§ **EXERCISE DETAILS**
Quote the records that follow in full, leaving the pictures out.

§ **INFORMATION PROVIDED**
━━━━

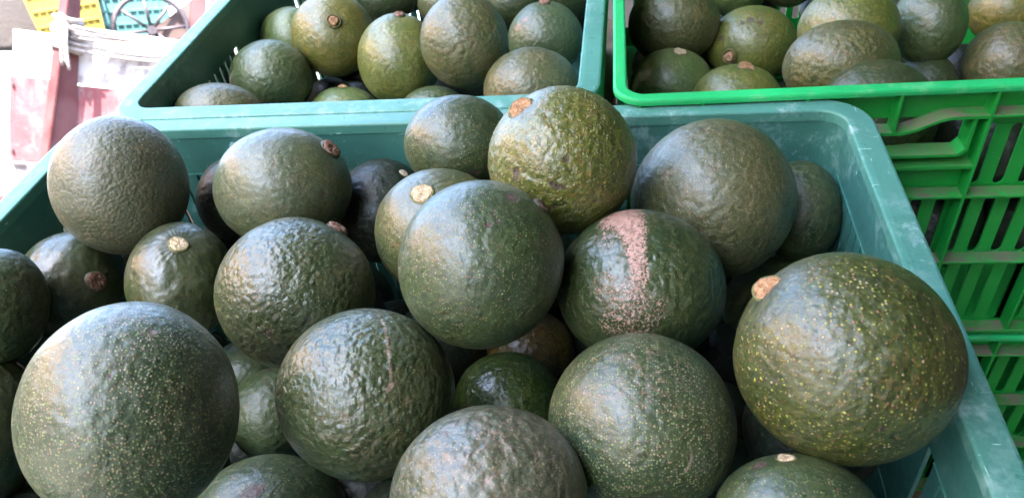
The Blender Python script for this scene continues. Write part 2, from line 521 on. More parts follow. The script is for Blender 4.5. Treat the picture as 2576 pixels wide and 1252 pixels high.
# unseen shed added to shade the stall: roof and three plain walls, open to the sunny yard on the left
SHED = (-0.52, 3.4, -2.6, 2.3, 2.45)
can = empty('added_shade_shed', (0, 0, GROUND_Z))
tag(can, 'added unseen shed shading the stall, open towards the sunny yard on the left', 'shed')
added_shed_m = simple('added_shed_boards', (0.115, 0.108, 0.098), 0.75, 0.3, 3, bump=0.004, bscale=30)
x0, x1, y0, y1, cz = SHED
hgt = cz - GROUND_Z
boxobj('roof', (x0, x1 + 0.1, y0 - 0.1, y1 + 0.1, hgt, hgt + 0.06), added_shed_m, can)
boxobj('wall', (x1, x1 + 0.08, y0, y1, 0.0, hgt - 0.002), added_shed_m, can)
boxobj('wall', (-0.30, x1 - 0.002, y1 - 0.08, y1, 0.0, hgt - 0.002), added_shed_m, can)
boxobj('wall', (-0.2, x1 - 0.002, y0, y0 + 0.08, 0.0, hgt - 0.002), added_shed_m, can)
boxobj('post', (x0 + 0.02, x0 + 0.10, y0 + 0.02, y0 + 0.10, 0.0, hgt - 0.002), added_shed_m, can)


# unseen low house added for warm reflections, left of the picture: its sunlit tin roof and shaded wall show in the sheen of the fruit
def tin_roof_material():
    k = NT('warm_reflection_tin_roof')
    co = k.coord(rand=False)
    n = k.noise(co, 1.2, 5, 0.6)
    col = k.mix(k.step(n, 0.35, 0.65), (0.72, 0.49, 0.32), (0.62, 0.39, 0.24))
    return k.set(color=col, rough=0.7, spec=0.3)


house = empty('added_yard_house', (-3.6, -3.4, GROUND_Z))
tag(house, 'added unseen house, its sunlit tin roof giving warm reflections, left of the stall', 'house')
boxobj('wall', (-7.8, 0.0, -7.0, 5.0, 0.0, 1.9), simple('shaded_plaster', (0.14, 0.11, 0.09), 0.85, 0.25, 2), house)
bm = bmesh.new()
N = 150
ra, rb, rc_ = [], [], []
for i in range(N + 1):
    y = -7.3 + 12.6 * i / N
    b = 0.02 * math.cos(math.pi * i)
    ra.append(bm.verts.new((0.35, y, 1.85 + b)))
    rb.append(bm.verts.new((-3.9, y, 6.3 + b)))
    rc_.append(bm.verts.new((-8.2, y, 1.95 + b)))
for i in range(N):
    bm.faces.new((ra[i], rb[i], rb[i + 1], ra[i + 1]))
    bm.faces.new((rb[i], rc_[i], rc_[i + 1], rb[i + 1]))
bmesh.ops.solidify(bm, geom=bm.faces[:], thickness=0.01)
bm_obj('roof', bm, tin_roof_material(), house)
boxobj('door', (0.002, 0.05, -1.0, 0.0, 0.0, 1.85), wood_m, house)


# ------------------------------------------------------------------ crates
def set_dust(o, v=1.0):
    me = o.data
    if 'dusty' not in me.attributes:
        a = me.attributes.new('dusty', 'FLOAT', 'POINT')
        a.data.foreach_set('value', [v] * len(me.vertices))


def slat_shape(half_pitch, half, z0, z1, fil, seg=4):
    """outline of one bar between two slots with rounded slot ends"""
    out = []
    k = half_pitch - half
    for i in range(seg + 1):               # right side, bottom fillet
        a = math.pi / 2 * i / seg
        out.append((half + k * (1 - math.sin(a)), z0 + fil * (1 - math.cos(a))))
    for i in range(seg + 1):
        a = math.pi / 2 * (1 - i / seg)
        out.append((half + k * (1 - math.sin(a)), z1 - fil * (1 - math.cos(a))))
    left = [(-x, z) for x, z in out[::-1]]
    return out + left


def teal_crate(name, x0, x1, y0, y1, h, label, rimw=0.0175, z=0.0):
    cx, cy = (x0 + x1) / 2, (y0 + y1) / 2
    root = empty(name, (cx, cy, z - h), FRAME)
    tag(root, label, 'crate', 'teal plastic crates of avocados')
    hx, hy = (x1 - x0) / 2, (y1 - y0) / 2
    rc = (-hx, hx, -hy, hy)
    Z = h
    ri = 0.016
    ring('rim', rc, ri, [(0.0, Z - 0.008), (0.0, Z - 0.0012), (0.0005, Z - 0.0003), (0.0014, Z), (0.0040, Z + 0.0001), (rimw - 0.0022, Z - 0.0006),
                         (rimw - 0.0008, Z - 0.0012), (rimw, Z - 0.003), (rimw + 0.0006, Z - 0.026), (rimw - 0.0016, Z - 0.026), (rimw - 0.0024, Z - 0.0045), (0.0024, Z - 0.0045), (0.0024, Z - 0.008)], teal_rim_m, root, 9)
    ts, bs = Z - 0.041, 0.034
    ring('upper_wall', rc, ri, [(0.0008, Z - 0.007), (0.0032, Z - 0.007), (0.0024, ts), (0.0, ts)], teal_m, root, 9)
    ring('lower_wall', rc, ri, [(-0.001, bs), (0.0014, bs), (0.0, 0.0), (-0.0026, 0.0)], teal_m, root, 9)
    mid = (ts + bs) / 2
    ring('middle_rail', rc, ri, [(-0.0006, mid + 0.006), (0.0018, mid + 0.006), (0.0016, mid - 0.006), (-0.0008, mid - 0.006)], teal_m, root, 9)
    boxobj('floor_panel', (-hx + 0.004, hx - 0.004, -hy + 0.004, hy - 0.004, 0.002, 0.005), teal_m, root)
    for qx, qy, a0 in ((hx - ri, -hy + ri, -90), (hx - ri, hy - ri, 0), (-hx + ri, hy - ri, 90), (-hx + ri, -hy + ri, 180)):
        arc_post('corner_post', qx, qy, ri, a0, [(0.0, ts), (0.0024, ts), (0.0014, bs), (-0.001, bs)], teal_m, root)
    pitch, half = 0.0125, 0.0049
    meshes = {}
    for qx in (-hx - 0.0012, hx + 0.0012):        # solid stretch in the middle of each side wall
        w_ = 0.30 * hy
        boxobj('wall_panel', (qx - 0.001, qx + 0.001, -w_, w_, bs - 0.001, ts + 0.001), teal_m, root)
    for side in ('front', 'back', 'left', 'right'):
        L = (hx if side in ('front', 'back') else hy) - ri
        cnt = int(2 * L / pitch)
        for lo, hi in ((bs, mid - 0.006), (mid + 0.006, ts)):
            ax = 'y' if side in ('front', 'back') else 'x'
            key = (ax, lo)
            if key not in meshes:
                bm = bmesh.new()
                extrude_poly(bm, slat_shape(pitch / 2, half, lo, hi, 0.004), ax, -0.0019, 0.0012)
                bmesh.ops.recalc_face_normals(bm, faces=bm.faces[:])
                me = bpy.data.meshes.new('slat')
                bm.to_mesh(me)
                bm.free()
                me.materials.append(teal_m)
                meshes[key] = me
            for i in range(cnt):
                u = -L + 2 * L * (i + 0.5) / cnt
                if side in ('left', 'right') and abs(u) < 0.30 * hy + 0.003:
                    continue
                loc = {'front': (u, -hy - 0.001, 0), 'back': (u, hy + 0.001, 0), 'left': (-hx - 0.001, u, 0), 'right': (hx + 0.001, u, 0)}[side]
                link('slat', meshes[key], None, root, loc)
    return root


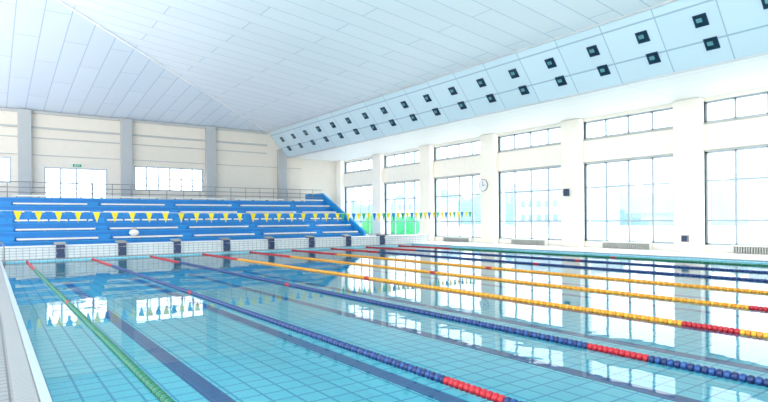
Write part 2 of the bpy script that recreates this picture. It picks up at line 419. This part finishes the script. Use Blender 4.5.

━━━━

§ **ANSWER TO THIS PROBLEM**
The Blender Python script for this scene continues. Write part 2, from line 521 on. More parts follow. The script is for Blender 4.5. Treat the picture as 2576 pixels wide and 1252 pixels high.
# unseen shed added to shade the stall: roof and three plain walls, open to the sunny yard on the left
SHED = (-0.52, 3.4, -2.6, 2.3, 2.45)
can = empty('added_shade_shed', (0, 0, GROUND_Z))
tag(can, 'added unseen shed shading the stall, open towards the sunny yard on the left', 'shed')
added_shed_m = simple('added_shed_boards', (0.115, 0.108, 0.098), 0.75, 0.3, 3, bump=0.004, bscale=30)
x0, x1, y0, y1, cz = SHED
hgt = cz - GROUND_Z
boxobj('roof', (x0, x1 + 0.1, y0 - 0.1, y1 + 0.1, hgt, hgt + 0.06), added_shed_m, can)
boxobj('wall', (x1, x1 + 0.08, y0, y1, 0.0, hgt - 0.002), added_shed_m, can)
boxobj('wall', (-0.30, x1 - 0.002, y1 - 0.08, y1, 0.0, hgt - 0.002), added_shed_m, can)
boxobj('wall', (-0.2, x1 - 0.002, y0, y0 + 0.08, 0.0, hgt - 0.002), added_shed_m, can)
boxobj('post', (x0 + 0.02, x0 + 0.10, y0 + 0.02, y0 + 0.10, 0.0, hgt - 0.002), added_shed_m, can)


# unseen low house added for warm reflections, left of the picture: its sunlit tin roof and shaded wall show in the sheen of the fruit
def tin_roof_material():
    k = NT('warm_reflection_tin_roof')
    co = k.coord(rand=False)
    n = k.noise(co, 1.2, 5, 0.6)
    col = k.mix(k.step(n, 0.35, 0.65), (0.72, 0.49, 0.32), (0.62, 0.39, 0.24))
    return k.set(color=col, rough=0.7, spec=0.3)


house = empty('added_yard_house', (-3.6, -3.4, GROUND_Z))
tag(house, 'added unseen house, its sunlit tin roof giving warm reflections, left of the stall', 'house')
boxobj('wall', (-7.8, 0.0, -7.0, 5.0, 0.0, 1.9), simple('shaded_plaster', (0.14, 0.11, 0.09), 0.85, 0.25, 2), house)
bm = bmesh.new()
N = 150
ra, rb, rc_ = [], [], []
for i in range(N + 1):
    y = -7.3 + 12.6 * i / N
    b = 0.02 * math.cos(math.pi * i)
    ra.append(bm.verts.new((0.35, y, 1.85 + b)))
    rb.append(bm.verts.new((-3.9, y, 6.3 + b)))
    rc_.append(bm.verts.new((-8.2, y, 1.95 + b)))
for i in range(N):
    bm.faces.new((ra[i], rb[i], rb[i + 1], ra[i + 1]))
    bm.faces.new((rb[i], rc_[i], rc_[i + 1], rb[i + 1]))
bmesh.ops.solidify(bm, geom=bm.faces[:], thickness=0.01)
bm_obj('roof', bm, tin_roof_material(), house)
boxobj('door', (0.002, 0.05, -1.0, 0.0, 0.0, 1.85), wood_m, house)


# ------------------------------------------------------------------ crates
def set_dust(o, v=1.0):
    me = o.data
    if 'dusty' not in me.attributes:
        a = me.attributes.new('dusty', 'FLOAT', 'POINT')
        a.data.foreach_set('value', [v] * len(me.vertices))


def slat_shape(half_pitch, half, z0, z1, fil, seg=4):
    """outline of one bar between two slots with rounded slot ends"""
    out = []
    k = half_pitch - half
    for i in range(seg + 1):               # right side, bottom fillet
        a = math.pi / 2 * i / seg
        out.append((half + k * (1 - math.sin(a)), z0 + fil * (1 - math.cos(a))))
    for i in range(seg + 1):
        a = math.pi / 2 * (1 - i / seg)
        out.append((half + k * (1 - math.sin(a)), z1 - fil * (1 - math.cos(a))))
    left = [(-x, z) for x, z in out[::-1]]
    return out + left


def teal_crate(name, x0, x1, y0, y1, h, label, rimw=0.0175, z=0.0):
    cx, cy = (x0 + x1) / 2, (y0 + y1) / 2
    root = empty(name, (cx, cy, z - h), FRAME)
    tag(root, label, 'crate', 'teal plastic crates of avocados')
    hx, hy = (x1 - x0) / 2, (y1 - y0) / 2
    rc = (-hx, hx, -hy, hy)
    Z = h
    ri = 0.016
    ring('rim', rc, ri, [(0.0, Z - 0.008), (0.0, Z - 0.0012), (0.0005, Z - 0.0003), (0.0014, Z), (0.0040, Z + 0.0001), (rimw - 0.0022, Z - 0.0006),
                         (rimw - 0.0008, Z - 0.0012), (rimw, Z - 0.003), (rimw + 0.0006, Z - 0.026), (rimw - 0.0016, Z - 0.026), (rimw - 0.0024, Z - 0.0045), (0.0024, Z - 0.0045), (0.0024, Z - 0.008)], teal_rim_m, root, 9)
    ts, bs = Z - 0.041, 0.034
    ring('upper_wall', rc, ri, [(0.0008, Z - 0.007), (0.0032, Z - 0.007), (0.0024, ts), (0.0, ts)], teal_m, root, 9)
    ring('lower_wall', rc, ri, [(-0.001, bs), (0.0014, bs), (0.0, 0.0), (-0.0026, 0.0)], teal_m, root, 9)
    mid = (ts + bs) / 2
    ring('middle_rail', rc, ri, [(-0.0006, mid + 0.006), (0.0018, mid + 0.006), (0.0016, mid - 0.006), (-0.0008, mid - 0.006)], teal_m, root, 9)
    boxobj('floor_panel', (-hx + 0.004, hx - 0.004, -hy + 0.004, hy - 0.004, 0.002, 0.005), teal_m, root)
    for qx, qy, a0 in ((hx - ri, -hy + ri, -90), (hx - ri, hy - ri, 0), (-hx + ri, hy - ri, 90), (-hx + ri, -hy + ri, 180)):
        arc_post('corner_post', qx, qy, ri, a0, [(0.0, ts), (0.0024, ts), (0.0014, bs), (-0.001, bs)], teal_m, root)
    pitch, half = 0.0125, 0.0049
    meshes = {}
    for qx in (-hx - 0.0012, hx + 0.0012):        # solid stretch in the middle of each side wall
        w_ = 0.30 * hy
        boxobj('wall_panel', (qx - 0.001, qx + 0.001, -w_, w_, bs - 0.001, ts + 0.001), teal_m, root)
    for side in ('front', 'back', 'left', 'right'):
        L = (hx if side in ('front', 'back') else hy) - ri
        cnt = int(2 * L / pitch)
        for lo, hi in ((bs, mid - 0.006), (mid + 0.006, ts)):
            ax = 'y' if side in ('front', 'back') else 'x'
            key = (ax, lo)
            if key not in meshes:
                bm = bmesh.new()
                extrude_poly(bm, slat_shape(pitch / 2, half, lo, hi, 0.004), ax, -0.0019, 0.0012)
                bmesh.ops.recalc_face_normals(bm, faces=bm.faces[:])
                me = bpy.data.meshes.new('slat')
                bm.to_mesh(me)
                bm.free()
                me.materials.append(teal_m)
                meshes[key] = me
            for i in range(cnt):
                u = -L + 2 * L * (i + 0.5) / cnt
                if side in ('left', 'right') and abs(u) < 0.30 * hy + 0.003:
                    continue
                loc = {'front': (u, -hy - 0.001, 0), 'back': (u, hy + 0.001, 0), 'left': (-hx - 0.001, u, 0), 'right': (hx + 0.001, u, 0)}[side]
                link('slat', meshes[key], None, root, loc)
    return root


Write part 2 of the bpy script that recreates this picture. It picks up at line 419. This part finishes the script. Use Blender 4.5.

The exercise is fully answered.